Copy exactly the lines from the one containing "Recreate this scene" through the one containing "return tuple(((v/255)/12.92 if", both included, and leave out any pictures.

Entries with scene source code
##############################
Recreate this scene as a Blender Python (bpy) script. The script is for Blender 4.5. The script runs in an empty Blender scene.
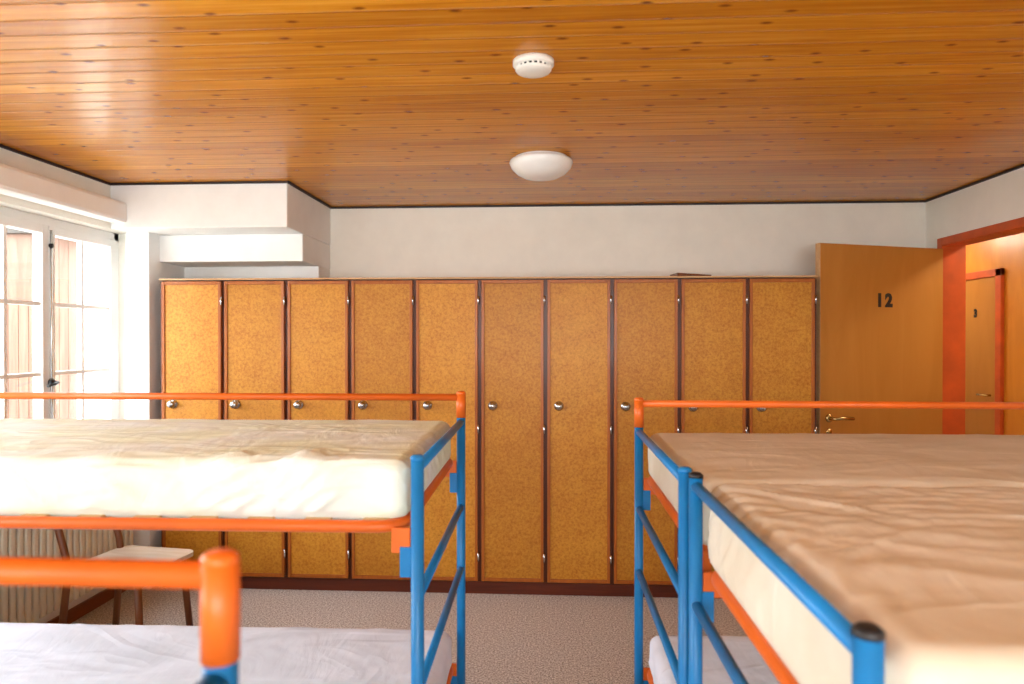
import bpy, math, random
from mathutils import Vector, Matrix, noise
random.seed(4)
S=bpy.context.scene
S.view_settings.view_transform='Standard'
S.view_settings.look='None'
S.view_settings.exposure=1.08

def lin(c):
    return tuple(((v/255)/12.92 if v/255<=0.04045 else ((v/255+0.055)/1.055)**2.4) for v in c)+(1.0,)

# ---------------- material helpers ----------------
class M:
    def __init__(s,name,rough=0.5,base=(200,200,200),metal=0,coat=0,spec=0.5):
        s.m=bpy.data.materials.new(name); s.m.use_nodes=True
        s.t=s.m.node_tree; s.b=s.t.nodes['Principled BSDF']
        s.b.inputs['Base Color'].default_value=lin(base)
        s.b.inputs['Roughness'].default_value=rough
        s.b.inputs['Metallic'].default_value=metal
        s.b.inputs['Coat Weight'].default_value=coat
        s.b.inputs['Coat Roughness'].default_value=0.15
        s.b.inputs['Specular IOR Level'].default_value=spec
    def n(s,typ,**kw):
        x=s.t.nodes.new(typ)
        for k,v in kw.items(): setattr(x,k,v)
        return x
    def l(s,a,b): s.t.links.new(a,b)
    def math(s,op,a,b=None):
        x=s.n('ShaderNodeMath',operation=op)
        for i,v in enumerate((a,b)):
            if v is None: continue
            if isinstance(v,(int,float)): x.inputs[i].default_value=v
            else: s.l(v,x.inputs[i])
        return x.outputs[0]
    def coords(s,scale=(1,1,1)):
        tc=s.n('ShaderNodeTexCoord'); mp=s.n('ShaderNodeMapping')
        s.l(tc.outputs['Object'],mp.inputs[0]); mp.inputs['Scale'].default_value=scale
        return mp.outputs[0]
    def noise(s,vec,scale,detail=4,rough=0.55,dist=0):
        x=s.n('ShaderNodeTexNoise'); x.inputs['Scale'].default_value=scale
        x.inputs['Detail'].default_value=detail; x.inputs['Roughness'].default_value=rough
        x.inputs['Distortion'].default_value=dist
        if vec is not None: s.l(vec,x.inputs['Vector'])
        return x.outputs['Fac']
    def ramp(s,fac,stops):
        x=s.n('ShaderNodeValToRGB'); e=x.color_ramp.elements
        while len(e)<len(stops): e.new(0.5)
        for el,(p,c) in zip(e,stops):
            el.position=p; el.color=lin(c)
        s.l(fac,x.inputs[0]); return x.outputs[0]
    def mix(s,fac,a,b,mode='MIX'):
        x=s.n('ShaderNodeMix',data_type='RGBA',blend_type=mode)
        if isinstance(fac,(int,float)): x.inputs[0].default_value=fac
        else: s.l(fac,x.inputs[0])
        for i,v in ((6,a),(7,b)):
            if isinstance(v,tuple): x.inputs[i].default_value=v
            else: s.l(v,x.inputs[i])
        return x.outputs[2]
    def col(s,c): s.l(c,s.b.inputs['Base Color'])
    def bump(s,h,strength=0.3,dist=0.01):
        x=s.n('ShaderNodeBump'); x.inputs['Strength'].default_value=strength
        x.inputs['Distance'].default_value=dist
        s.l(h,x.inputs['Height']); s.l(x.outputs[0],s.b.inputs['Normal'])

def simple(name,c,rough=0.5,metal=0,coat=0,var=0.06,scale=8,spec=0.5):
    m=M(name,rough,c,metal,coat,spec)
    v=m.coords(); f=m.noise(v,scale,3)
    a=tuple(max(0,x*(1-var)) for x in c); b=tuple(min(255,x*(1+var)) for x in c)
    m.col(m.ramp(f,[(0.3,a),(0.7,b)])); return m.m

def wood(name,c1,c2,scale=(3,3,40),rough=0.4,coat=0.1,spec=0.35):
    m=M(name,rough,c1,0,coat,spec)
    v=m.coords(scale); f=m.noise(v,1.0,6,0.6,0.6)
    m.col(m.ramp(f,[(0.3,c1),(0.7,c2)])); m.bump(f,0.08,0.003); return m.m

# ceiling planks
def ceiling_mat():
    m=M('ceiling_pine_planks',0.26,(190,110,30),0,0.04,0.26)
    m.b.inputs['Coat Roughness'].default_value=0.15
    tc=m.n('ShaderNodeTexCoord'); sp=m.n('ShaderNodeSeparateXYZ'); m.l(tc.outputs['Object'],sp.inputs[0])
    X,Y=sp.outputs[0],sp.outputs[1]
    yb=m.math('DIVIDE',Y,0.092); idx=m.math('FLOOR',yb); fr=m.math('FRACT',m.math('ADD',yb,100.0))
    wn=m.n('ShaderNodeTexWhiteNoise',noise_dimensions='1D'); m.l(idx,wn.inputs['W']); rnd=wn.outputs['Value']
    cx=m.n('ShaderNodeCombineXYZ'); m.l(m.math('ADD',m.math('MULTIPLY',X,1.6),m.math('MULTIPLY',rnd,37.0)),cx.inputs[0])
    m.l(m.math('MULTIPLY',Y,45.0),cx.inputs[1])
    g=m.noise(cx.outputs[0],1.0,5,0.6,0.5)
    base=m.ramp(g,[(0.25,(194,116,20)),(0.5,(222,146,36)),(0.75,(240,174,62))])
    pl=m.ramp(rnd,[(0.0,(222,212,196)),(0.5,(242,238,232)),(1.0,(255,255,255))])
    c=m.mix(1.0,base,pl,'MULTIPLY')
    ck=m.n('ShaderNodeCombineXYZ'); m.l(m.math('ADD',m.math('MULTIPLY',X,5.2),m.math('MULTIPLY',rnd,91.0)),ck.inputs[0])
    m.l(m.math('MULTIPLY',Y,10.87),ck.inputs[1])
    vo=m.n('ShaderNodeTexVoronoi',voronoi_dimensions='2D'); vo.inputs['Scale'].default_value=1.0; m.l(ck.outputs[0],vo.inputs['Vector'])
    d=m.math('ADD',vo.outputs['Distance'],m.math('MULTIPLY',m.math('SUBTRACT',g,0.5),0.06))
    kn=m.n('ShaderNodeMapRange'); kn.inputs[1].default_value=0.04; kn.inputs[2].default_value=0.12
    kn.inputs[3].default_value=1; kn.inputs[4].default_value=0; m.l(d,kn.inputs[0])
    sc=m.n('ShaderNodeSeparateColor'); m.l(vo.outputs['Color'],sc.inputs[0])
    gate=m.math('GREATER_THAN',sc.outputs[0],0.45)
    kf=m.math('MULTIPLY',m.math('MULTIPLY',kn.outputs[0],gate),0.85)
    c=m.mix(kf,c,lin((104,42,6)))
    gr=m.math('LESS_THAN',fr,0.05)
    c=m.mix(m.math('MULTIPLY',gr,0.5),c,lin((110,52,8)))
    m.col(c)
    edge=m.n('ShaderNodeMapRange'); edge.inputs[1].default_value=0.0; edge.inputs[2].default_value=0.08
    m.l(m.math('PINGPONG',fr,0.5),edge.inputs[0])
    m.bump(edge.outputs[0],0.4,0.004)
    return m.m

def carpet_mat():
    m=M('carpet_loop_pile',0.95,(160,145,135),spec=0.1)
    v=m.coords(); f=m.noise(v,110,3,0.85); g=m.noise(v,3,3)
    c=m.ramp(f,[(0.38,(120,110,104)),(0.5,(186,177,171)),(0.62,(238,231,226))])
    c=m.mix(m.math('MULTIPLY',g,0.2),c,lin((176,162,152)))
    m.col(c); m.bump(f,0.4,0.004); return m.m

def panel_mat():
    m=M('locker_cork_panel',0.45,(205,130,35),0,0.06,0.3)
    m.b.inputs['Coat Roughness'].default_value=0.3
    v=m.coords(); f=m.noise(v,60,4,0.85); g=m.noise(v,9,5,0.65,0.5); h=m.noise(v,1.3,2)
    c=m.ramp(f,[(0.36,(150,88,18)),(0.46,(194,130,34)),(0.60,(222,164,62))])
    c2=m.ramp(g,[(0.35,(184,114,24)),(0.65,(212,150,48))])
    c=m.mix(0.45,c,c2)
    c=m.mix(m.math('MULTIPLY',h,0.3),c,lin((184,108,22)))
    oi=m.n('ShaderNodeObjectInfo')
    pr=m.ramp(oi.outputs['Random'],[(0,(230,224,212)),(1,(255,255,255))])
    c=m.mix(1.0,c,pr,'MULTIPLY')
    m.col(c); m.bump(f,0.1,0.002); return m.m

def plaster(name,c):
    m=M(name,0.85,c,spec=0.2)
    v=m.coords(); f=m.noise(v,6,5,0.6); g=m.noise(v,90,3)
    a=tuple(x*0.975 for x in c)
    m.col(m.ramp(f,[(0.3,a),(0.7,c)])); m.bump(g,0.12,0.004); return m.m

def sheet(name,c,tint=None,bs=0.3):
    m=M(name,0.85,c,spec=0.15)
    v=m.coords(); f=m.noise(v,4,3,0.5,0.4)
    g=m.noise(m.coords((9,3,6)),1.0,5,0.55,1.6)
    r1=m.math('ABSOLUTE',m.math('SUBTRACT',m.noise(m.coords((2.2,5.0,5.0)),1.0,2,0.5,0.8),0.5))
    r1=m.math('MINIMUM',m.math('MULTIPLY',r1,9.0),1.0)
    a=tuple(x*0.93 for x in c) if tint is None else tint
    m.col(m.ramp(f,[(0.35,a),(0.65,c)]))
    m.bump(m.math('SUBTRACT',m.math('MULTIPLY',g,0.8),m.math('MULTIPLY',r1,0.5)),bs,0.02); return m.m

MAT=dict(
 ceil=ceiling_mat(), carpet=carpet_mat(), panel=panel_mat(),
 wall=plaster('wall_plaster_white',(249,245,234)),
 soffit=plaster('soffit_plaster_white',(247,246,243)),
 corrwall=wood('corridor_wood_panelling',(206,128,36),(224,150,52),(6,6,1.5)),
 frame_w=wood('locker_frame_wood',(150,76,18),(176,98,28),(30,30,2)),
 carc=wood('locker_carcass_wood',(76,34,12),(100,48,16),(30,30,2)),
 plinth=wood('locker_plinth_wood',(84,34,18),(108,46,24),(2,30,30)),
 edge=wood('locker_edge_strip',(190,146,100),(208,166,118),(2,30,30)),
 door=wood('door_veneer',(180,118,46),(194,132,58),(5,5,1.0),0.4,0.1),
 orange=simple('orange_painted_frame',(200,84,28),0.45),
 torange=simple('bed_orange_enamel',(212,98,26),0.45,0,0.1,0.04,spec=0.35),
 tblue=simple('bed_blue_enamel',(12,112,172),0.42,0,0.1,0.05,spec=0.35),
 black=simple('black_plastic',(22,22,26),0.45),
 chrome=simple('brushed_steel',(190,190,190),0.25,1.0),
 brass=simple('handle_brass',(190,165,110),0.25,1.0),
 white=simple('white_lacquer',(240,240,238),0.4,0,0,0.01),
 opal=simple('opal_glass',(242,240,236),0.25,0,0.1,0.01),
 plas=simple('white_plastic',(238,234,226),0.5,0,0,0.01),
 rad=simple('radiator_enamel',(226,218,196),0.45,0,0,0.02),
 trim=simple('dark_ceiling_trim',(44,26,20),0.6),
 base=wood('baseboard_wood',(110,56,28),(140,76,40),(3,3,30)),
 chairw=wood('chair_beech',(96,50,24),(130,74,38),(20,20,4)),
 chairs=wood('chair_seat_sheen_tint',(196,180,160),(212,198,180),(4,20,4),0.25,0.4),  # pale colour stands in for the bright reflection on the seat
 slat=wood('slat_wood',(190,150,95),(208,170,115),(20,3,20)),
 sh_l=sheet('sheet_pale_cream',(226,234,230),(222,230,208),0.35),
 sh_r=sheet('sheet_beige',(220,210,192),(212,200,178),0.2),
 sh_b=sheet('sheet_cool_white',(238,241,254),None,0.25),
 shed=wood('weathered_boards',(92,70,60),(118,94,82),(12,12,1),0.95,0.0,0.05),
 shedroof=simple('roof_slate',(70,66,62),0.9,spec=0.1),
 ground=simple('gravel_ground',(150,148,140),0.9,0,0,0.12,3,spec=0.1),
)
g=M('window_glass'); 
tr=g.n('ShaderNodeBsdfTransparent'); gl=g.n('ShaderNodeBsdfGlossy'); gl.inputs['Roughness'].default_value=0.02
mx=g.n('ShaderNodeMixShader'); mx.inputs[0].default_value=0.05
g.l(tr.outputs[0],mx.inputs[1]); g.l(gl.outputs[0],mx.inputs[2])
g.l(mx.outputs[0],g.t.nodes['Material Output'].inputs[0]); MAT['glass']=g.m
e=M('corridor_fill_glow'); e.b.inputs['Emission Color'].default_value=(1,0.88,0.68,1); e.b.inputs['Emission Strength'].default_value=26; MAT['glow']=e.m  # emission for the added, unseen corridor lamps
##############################
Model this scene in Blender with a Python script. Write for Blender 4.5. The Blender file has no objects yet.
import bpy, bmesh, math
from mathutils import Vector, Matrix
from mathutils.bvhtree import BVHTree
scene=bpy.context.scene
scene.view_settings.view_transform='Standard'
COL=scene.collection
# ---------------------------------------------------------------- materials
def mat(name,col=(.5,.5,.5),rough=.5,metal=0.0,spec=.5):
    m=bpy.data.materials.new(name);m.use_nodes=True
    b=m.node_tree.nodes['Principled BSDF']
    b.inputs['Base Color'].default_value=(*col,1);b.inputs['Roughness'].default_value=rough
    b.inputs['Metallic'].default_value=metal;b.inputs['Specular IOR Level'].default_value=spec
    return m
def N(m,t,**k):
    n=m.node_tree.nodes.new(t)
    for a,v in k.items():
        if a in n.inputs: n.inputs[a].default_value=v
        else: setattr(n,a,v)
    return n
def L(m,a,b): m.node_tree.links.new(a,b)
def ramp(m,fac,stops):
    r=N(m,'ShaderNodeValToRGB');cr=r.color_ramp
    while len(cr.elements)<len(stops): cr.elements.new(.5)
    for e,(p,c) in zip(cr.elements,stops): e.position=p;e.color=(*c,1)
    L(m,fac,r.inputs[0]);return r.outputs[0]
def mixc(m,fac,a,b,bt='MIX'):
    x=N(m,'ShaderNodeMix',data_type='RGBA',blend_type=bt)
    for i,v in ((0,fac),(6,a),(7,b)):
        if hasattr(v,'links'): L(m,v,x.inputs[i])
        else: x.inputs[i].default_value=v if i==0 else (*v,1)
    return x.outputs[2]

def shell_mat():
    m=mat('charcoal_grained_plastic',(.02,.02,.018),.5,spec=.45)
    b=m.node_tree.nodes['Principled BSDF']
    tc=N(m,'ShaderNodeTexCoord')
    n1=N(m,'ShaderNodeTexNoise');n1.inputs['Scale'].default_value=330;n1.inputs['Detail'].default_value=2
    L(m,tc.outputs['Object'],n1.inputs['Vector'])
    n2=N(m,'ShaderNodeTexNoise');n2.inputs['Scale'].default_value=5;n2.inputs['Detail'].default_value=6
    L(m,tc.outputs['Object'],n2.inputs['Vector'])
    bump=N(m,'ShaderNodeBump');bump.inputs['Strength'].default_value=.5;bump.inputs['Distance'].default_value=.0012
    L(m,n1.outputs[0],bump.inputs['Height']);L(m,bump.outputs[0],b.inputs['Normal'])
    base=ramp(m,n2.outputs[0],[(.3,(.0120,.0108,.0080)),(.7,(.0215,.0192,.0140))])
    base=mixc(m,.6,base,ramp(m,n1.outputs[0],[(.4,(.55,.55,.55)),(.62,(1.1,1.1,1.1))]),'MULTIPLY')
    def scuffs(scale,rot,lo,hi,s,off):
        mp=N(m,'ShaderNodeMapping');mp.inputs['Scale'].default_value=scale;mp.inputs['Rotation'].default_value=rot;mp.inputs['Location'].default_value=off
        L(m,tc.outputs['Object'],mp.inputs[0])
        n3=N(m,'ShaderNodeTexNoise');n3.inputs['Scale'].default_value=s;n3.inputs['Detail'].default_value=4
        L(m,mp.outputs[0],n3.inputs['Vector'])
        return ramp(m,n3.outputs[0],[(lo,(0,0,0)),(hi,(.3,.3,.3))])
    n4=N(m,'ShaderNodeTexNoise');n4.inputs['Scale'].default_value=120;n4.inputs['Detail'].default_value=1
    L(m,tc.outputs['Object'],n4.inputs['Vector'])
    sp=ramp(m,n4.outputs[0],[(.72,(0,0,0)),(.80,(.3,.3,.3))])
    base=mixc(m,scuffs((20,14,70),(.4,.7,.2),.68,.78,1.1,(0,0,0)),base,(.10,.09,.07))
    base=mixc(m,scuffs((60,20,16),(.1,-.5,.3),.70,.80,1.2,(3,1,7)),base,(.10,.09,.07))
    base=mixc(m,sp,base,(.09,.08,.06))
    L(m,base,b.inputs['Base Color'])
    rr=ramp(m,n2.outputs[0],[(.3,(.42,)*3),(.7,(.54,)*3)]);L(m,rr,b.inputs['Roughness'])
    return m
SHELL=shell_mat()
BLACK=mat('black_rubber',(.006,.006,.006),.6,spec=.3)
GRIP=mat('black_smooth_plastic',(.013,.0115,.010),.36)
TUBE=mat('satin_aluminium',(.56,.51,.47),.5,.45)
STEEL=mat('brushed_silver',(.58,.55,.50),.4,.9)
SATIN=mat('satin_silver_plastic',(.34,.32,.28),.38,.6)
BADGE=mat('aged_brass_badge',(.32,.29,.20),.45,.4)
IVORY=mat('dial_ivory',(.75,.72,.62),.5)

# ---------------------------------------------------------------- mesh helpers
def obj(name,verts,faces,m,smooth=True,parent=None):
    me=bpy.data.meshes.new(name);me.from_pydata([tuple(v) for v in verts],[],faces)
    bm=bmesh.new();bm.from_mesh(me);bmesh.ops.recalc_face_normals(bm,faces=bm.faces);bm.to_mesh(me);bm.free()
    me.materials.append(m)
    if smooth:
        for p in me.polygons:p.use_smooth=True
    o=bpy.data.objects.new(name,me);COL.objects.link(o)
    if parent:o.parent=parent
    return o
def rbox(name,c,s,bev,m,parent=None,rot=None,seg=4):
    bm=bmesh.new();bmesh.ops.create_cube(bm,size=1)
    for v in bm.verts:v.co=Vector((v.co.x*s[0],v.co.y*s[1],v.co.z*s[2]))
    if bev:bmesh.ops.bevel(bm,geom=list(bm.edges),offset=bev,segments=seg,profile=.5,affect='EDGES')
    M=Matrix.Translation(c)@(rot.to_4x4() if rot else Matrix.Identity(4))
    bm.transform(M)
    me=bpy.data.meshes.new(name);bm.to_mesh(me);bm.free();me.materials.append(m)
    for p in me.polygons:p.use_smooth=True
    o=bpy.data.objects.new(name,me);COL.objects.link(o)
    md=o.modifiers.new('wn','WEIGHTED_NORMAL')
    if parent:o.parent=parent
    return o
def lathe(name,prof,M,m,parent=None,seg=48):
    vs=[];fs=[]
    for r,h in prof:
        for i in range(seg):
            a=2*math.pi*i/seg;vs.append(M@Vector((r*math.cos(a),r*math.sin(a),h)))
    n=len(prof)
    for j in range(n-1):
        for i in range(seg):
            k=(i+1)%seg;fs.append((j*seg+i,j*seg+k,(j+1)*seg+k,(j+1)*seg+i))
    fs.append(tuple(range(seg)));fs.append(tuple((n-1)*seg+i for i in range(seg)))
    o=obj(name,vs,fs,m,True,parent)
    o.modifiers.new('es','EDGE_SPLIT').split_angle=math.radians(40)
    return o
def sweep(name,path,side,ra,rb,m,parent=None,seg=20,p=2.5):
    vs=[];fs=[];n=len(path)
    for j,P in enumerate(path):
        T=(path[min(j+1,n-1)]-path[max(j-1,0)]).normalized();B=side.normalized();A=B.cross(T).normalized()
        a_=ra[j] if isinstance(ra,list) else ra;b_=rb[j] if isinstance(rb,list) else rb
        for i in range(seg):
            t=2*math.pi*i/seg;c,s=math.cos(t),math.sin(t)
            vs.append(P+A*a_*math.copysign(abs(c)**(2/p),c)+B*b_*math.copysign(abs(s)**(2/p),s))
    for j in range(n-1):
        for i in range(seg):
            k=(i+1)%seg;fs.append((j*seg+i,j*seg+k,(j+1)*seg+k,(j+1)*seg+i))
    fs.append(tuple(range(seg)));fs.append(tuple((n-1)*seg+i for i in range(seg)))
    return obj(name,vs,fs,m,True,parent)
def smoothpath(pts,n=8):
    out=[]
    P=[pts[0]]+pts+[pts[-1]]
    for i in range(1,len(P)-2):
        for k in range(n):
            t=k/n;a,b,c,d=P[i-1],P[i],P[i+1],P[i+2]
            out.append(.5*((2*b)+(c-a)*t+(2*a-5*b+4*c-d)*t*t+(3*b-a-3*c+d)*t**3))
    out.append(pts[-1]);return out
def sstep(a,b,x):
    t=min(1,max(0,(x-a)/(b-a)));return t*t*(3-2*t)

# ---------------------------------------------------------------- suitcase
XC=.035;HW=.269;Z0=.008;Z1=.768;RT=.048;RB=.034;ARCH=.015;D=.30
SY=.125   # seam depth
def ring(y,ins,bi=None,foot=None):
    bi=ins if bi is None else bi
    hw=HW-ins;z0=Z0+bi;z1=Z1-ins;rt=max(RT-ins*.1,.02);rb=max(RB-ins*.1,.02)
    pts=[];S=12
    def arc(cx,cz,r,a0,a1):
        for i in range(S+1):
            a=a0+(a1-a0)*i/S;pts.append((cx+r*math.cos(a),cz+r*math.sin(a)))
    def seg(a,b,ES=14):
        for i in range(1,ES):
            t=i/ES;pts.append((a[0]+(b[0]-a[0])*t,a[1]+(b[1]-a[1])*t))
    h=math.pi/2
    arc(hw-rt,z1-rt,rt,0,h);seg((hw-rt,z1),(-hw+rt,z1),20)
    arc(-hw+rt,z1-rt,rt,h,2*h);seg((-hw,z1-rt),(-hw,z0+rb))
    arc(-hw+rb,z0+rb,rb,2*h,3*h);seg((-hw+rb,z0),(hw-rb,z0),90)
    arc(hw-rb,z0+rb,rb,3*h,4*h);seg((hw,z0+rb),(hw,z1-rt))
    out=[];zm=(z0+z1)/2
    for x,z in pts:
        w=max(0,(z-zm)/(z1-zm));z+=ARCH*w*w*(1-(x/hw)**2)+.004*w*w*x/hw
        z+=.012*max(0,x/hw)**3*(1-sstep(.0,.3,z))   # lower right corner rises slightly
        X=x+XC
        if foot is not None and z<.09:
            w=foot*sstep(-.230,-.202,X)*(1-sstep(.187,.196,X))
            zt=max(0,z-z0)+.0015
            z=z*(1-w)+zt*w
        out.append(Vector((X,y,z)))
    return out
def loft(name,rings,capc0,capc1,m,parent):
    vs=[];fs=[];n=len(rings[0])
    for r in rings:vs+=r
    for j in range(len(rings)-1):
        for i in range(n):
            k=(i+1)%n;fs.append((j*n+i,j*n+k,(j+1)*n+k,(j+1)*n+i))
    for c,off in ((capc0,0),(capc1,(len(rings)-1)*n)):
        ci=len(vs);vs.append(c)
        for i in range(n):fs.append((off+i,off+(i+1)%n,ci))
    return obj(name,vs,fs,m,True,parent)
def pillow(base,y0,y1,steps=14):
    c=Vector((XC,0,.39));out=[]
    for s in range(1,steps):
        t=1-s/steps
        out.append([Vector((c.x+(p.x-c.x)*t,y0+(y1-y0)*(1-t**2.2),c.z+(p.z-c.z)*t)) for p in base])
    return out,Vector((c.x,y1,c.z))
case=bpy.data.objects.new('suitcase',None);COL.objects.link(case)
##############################
▶ _TASK RESULT_
Recreate this scene as a Blender Python (bpy) script. The script is for Blender 4.5. The script runs in an empty Blender scene.
import bpy, math, random
from mathutils import Vector, Matrix, noise
random.seed(4)
S=bpy.context.scene
S.view_settings.view_transform='Standard'
S.view_settings.look='None'
S.view_settings.exposure=1.08

def lin(c):
    return tuple(((v/255)/12.92 if v/255<=0.04045 else ((v/255+0.055)/1.055)**2.4) for v in c)+(1.0,)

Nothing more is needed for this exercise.